**TO BE DONE**
Take the data that follows and retype it word for word.

**STORED DATA**
- - - - -
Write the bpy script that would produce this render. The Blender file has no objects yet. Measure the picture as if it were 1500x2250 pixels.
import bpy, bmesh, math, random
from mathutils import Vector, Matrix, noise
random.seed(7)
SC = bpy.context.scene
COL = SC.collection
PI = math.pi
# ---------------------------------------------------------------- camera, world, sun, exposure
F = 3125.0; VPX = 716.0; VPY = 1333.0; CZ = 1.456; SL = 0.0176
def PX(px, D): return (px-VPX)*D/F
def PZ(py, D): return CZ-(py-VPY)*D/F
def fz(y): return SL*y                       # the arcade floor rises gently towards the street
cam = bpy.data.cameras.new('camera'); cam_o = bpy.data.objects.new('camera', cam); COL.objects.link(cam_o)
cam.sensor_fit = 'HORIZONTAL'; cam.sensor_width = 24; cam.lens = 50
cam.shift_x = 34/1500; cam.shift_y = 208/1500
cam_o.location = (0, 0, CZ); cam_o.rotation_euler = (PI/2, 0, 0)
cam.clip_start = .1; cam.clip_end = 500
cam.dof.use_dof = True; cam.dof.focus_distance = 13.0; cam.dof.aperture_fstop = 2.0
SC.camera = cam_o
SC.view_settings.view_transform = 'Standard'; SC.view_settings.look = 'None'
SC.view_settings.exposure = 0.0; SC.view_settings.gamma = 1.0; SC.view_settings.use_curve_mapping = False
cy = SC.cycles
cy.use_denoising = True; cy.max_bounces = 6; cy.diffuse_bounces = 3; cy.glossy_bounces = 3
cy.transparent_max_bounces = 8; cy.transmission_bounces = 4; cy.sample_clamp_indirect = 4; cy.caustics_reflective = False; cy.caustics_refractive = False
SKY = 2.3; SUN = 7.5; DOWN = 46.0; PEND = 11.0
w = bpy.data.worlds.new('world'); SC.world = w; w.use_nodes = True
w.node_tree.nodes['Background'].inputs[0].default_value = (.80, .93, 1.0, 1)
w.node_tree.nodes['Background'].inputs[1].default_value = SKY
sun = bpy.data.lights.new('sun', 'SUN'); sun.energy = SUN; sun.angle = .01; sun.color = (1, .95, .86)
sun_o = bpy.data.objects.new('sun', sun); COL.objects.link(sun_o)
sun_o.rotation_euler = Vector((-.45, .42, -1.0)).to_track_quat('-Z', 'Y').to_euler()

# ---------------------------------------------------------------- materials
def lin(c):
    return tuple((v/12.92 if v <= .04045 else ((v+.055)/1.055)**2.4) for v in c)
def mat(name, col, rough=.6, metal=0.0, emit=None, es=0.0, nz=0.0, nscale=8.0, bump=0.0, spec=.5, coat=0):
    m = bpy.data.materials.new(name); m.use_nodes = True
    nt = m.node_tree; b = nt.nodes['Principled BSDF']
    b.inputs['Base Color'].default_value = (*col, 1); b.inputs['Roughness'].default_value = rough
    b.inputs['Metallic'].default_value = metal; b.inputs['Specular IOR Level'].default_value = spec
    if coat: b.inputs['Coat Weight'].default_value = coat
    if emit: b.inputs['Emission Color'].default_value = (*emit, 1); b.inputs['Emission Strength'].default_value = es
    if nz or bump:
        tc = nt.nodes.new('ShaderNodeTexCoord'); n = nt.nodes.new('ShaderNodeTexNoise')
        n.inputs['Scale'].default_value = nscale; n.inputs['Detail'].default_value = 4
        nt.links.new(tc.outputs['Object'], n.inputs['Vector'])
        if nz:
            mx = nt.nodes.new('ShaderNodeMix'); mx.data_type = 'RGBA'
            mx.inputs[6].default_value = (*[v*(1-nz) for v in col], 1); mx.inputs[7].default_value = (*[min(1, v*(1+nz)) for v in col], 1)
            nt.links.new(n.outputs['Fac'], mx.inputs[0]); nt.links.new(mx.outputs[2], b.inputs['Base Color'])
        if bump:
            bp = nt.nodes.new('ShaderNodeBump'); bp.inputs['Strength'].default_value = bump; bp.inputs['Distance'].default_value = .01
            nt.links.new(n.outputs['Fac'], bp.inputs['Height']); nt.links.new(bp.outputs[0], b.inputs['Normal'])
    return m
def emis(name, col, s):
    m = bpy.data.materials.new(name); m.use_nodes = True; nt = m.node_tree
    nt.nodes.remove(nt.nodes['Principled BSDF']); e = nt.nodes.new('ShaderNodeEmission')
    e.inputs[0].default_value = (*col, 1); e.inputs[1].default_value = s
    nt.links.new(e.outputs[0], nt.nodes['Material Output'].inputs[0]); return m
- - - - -
**REPLY**
Write the bpy script that would produce this render. The Blender file has no objects yet. Measure the picture as if it were 1500x2250 pixels.
import bpy, bmesh, math, random
from mathutils import Vector, Matrix, noise
random.seed(7)
SC = bpy.context.scene
COL = SC.collection
PI = math.pi
# ---------------------------------------------------------------- camera, world, sun, exposure
F = 3125.0; VPX = 716.0; VPY = 1333.0; CZ = 1.456; SL = 0.0176
def PX(px, D): return (px-VPX)*D/F
def PZ(py, D): return CZ-(py-VPY)*D/F
def fz(y): return SL*y                       # the arcade floor rises gently towards the street
cam = bpy.data.cameras.new('camera'); cam_o = bpy.data.objects.new('camera', cam); COL.objects.link(cam_o)
cam.sensor_fit = 'HORIZONTAL'; cam.sensor_width = 24; cam.lens = 50
cam.shift_x = 34/1500; cam.shift_y = 208/1500
cam_o.location = (0, 0, CZ); cam_o.rotation_euler = (PI/2, 0, 0)
cam.clip_start = .1; cam.clip_end = 500
cam.dof.use_dof = True; cam.dof.focus_distance = 13.0; cam.dof.aperture_fstop = 2.0
SC.camera = cam_o
SC.view_settings.view_transform = 'Standard'; SC.view_settings.look = 'None'
SC.view_settings.exposure = 0.0; SC.view_settings.gamma = 1.0; SC.view_settings.use_curve_mapping = False
cy = SC.cycles
cy.use_denoising = True; cy.max_bounces = 6; cy.diffuse_bounces = 3; cy.glossy_bounces = 3
cy.transparent_max_bounces = 8; cy.transmission_bounces = 4; cy.sample_clamp_indirect = 4; cy.caustics_reflective = False; cy.caustics_refractive = False
SKY = 2.3; SUN = 7.5; DOWN = 46.0; PEND = 11.0
w = bpy.data.worlds.new('world'); SC.world = w; w.use_nodes = True
w.node_tree.nodes['Background'].inputs[0].default_value = (.80, .93, 1.0, 1)
w.node_tree.nodes['Background'].inputs[1].default_value = SKY
sun = bpy.data.lights.new('sun', 'SUN'); sun.energy = SUN; sun.angle = .01; sun.color = (1, .95, .86)
sun_o = bpy.data.objects.new('sun', sun); COL.objects.link(sun_o)
sun_o.rotation_euler = Vector((-.45, .42, -1.0)).to_track_quat('-Z', 'Y').to_euler()

# ---------------------------------------------------------------- materials
def lin(c):
    return tuple((v/12.92 if v <= .04045 else ((v+.055)/1.055)**2.4) for v in c)
def mat(name, col, rough=.6, metal=0.0, emit=None, es=0.0, nz=0.0, nscale=8.0, bump=0.0, spec=.5, coat=0):
    m = bpy.data.materials.new(name); m.use_nodes = True
    nt = m.node_tree; b = nt.nodes['Principled BSDF']
    b.inputs['Base Color'].default_value = (*col, 1); b.inputs['Roughness'].default_value = rough
    b.inputs['Metallic'].default_value = metal; b.inputs['Specular IOR Level'].default_value = spec
    if coat: b.inputs['Coat Weight'].default_value = coat
    if emit: b.inputs['Emission Color'].default_value = (*emit, 1); b.inputs['Emission Strength'].default_value = es
    if nz or bump:
        tc = nt.nodes.new('ShaderNodeTexCoord'); n = nt.nodes.new('ShaderNodeTexNoise')
        n.inputs['Scale'].default_value = nscale; n.inputs['Detail'].default_value = 4
        nt.links.new(tc.outputs['Object'], n.inputs['Vector'])
        if nz:
            mx = nt.nodes.new('ShaderNodeMix'); mx.data_type = 'RGBA'
            mx.inputs[6].default_value = (*[v*(1-nz) for v in col], 1); mx.inputs[7].default_value = (*[min(1, v*(1+nz)) for v in col], 1)
            nt.links.new(n.outputs['Fac'], mx.inputs[0]); nt.links.new(mx.outputs[2], b.inputs['Base Color'])
        if bump:
            bp = nt.nodes.new('ShaderNodeBump'); bp.inputs['Strength'].default_value = bump; bp.inputs['Distance'].default_value = .01
            nt.links.new(n.outputs['Fac'], bp.inputs['Height']); nt.links.new(bp.outputs[0], b.inputs['Normal'])
    return m
def emis(name, col, s):
    m = bpy.data.materials.new(name); m.use_nodes = True; nt = m.node_tree
    nt.nodes.remove(nt.nodes['Principled BSDF']); e = nt.nodes.new('ShaderNodeEmission')
    e.inputs[0].default_value = (*col, 1); e.inputs[1].default_value = s
    nt.links.new(e.outputs[0], nt.nodes['Material Output'].inputs[0]); return m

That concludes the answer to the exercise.